Saturday, March 21, 2009

Laughter Reviews #24

Julie James

Contemporary Romantic Comedy

Workaholic lawyer must educate actor on courtroom etiquette for sake of career.

Partial view of a couple facing each other in a casual, happy pose. The fact that the man is wearing a shirt and jacket instead of only his chest shot this reader's goodwill way up before she had even read word one.

What Works
Much of the sparkle of this debut story comes from the way the heroine fails to meet the hero's expectations of female fan adoration. Time and again, she gets in the last word in a discussion and walks away from him, something he as an extremely successful and good-looking actor can't fathom. In the beginning his reaction to her is based on pride, slowly colored by increasing genuine emotion. The story has a bit of a feel of classic, black-and-white movies with a lot of verbal sparring between the protagonists; it is not surprising to learn that the author began as a screenwriting hopeful. Apprentice Writer defies readers not to run through ideal casting choices for each character as they pop up in the story.

What Doesn't
The author is very fond of the suffix 'ly'. The top page count came in at ten or so - and the fact that there was a count at all says something about the distraction the writing quirk posed for this reader.

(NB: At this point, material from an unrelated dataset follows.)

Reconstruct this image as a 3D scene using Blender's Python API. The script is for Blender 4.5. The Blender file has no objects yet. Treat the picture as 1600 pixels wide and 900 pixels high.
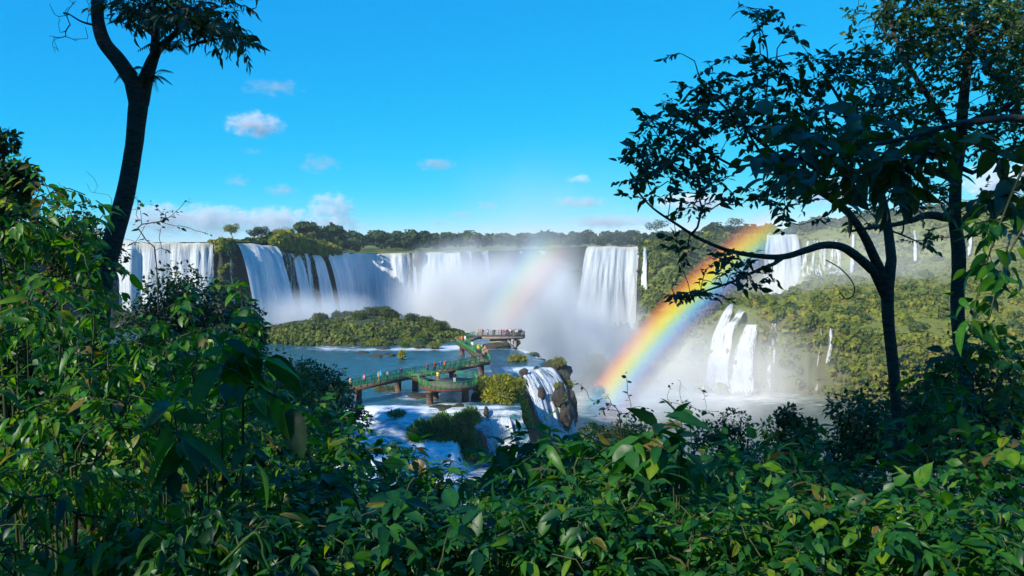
import bpy, math, random
import numpy as np
from mathutils import Vector, Matrix

# ------------------------------------------------------------------ camera, sky, sun, exposure
SC = bpy.context.scene
COL = SC.collection
F = 1246.0                      # focal length in pixels of the 1600 px wide photograph
HORIZON = 378.0                 # row of the horizon in the photograph
PITCH = math.atan((450 - HORIZON) / F)
CP, SP = math.cos(PITCH), math.sin(PITCH)

cam_data = bpy.data.cameras.new('camera')
cam_data.sensor_width = 36.0
cam_data.lens = F / 1600.0 * 36.0
cam_data.clip_start = 0.1
cam_data.clip_end = 40000.0
cam = bpy.data.objects.new('camera', cam_data)
cam.rotation_euler = (math.pi / 2 - PITCH, 0, 0)
COL.objects.link(cam)
SC.camera = cam

SUN_AZ, SUN_EL = math.radians(47), math.radians(31)        # direction the light travels to, measured from +Y to +X
A = np.array([math.sin(SUN_AZ) * math.cos(SUN_EL), math.cos(SUN_AZ) * math.cos(SUN_EL), -math.sin(SUN_EL)])
world = bpy.data.worlds.new('World')
SC.world = world
world.use_nodes = True
wn, wl = world.node_tree.nodes, world.node_tree.links
for n in list(wn):
    wn.remove(n)
w_out = wn.new('ShaderNodeOutputWorld')
w_bg = wn.new('ShaderNodeBackground')
w_bg.inputs['Strength'].default_value = 0.12
w_sky = wn.new('ShaderNodeTexSky')
w_sky.sky_type = 'NISHITA'
w_sky.sun_disc = False
w_sky.sun_elevation = SUN_EL
w_sky.sun_rotation = SUN_AZ + math.pi
w_sky.altitude = 200
w_sky.air_density = 0.4
w_sky.dust_density = 0.0
w_sky.ozone_density = 4.0
w_sep = wn.new('ShaderNodeSeparateColor')
w_com = wn.new('ShaderNodeCombineColor')
wl.new(w_sky.outputs[0], w_sep.inputs[0])
for ch, (gain, power, floor_) in enumerate(((0.015, 3.47, 0.03), (1.91, 0.483, 0.0), (4.55, 0.12, 0.0))):   # deep cyan grade of the whole sky
    w_p = wn.new('ShaderNodeMath')
    w_p.operation = 'POWER'
    wl.new(w_sep.outputs[ch], w_p.inputs[0])
    w_p.inputs[1].default_value = power
    w_m = wn.new('ShaderNodeMath')
    w_m.operation = 'MULTIPLY_ADD'
    wl.new(w_p.outputs[0], w_m.inputs[0])
    w_m.inputs[1].default_value = gain
    w_m.inputs[2].default_value = floor_
    wl.new(w_m.outputs[0], w_com.inputs[ch])
wl.new(w_com.outputs[0], w_bg.inputs['Color'])
wl.new(w_bg.outputs[0], w_out.inputs['Surface'])

sun_data = bpy.data.lights.new('sun', 'SUN')
sun_data.energy = 4.6
sun_data.angle = math.radians(0.53)
sun_data.color = (1.0, 0.93, 0.80)
sun = bpy.data.objects.new('sun', sun_data)
sun.rotation_euler = Vector(A).to_track_quat('-Z', 'Y').to_euler()
COL.objects.link(sun)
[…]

AW's second quibble stems from her status as chronic, unrepentant armchair traveller whose wallet-challengedness forces her to live vicariously through novel characters' journeys to distant places. In this case, Los Angeles - which, sadly, the reader gets to see little of. Let AW be clear: This made complete and total sense for the story, given the heroine's 'all work, all the time' personality and the hero's need to evade paparazzi. But AW, reading this story while trapped in the much-snow-involving chill of Canadian winter, selfishly yearned to be transported to balmy breezes and gentle sun. Maybe the author can take a page from the Eloisa James/Julia Quinn notebook and include a bonus chapter about, oh, say, a honeymoon, on her website?

Finally, the character who came closest to being a villain sort of dropped off the radar. Imagining that he might turn up in a sequel, AW thinks this may not be a bad thing.

A bright star on the contemporary horizon. AW promises herself great enjoyment from the freshly released follow-up, 'Practice Makes Perfect', also peopled with lawyers taken from the author's pre-novelist working life. What is it with legal professionals who transform into scribes? There seem to be so, so many of them.

But does it make you laugh? YES
The buzz delivered as promised. JTSMA is a fun, battle-of-the-sexes romp that can easily be pictured as a date-night movie.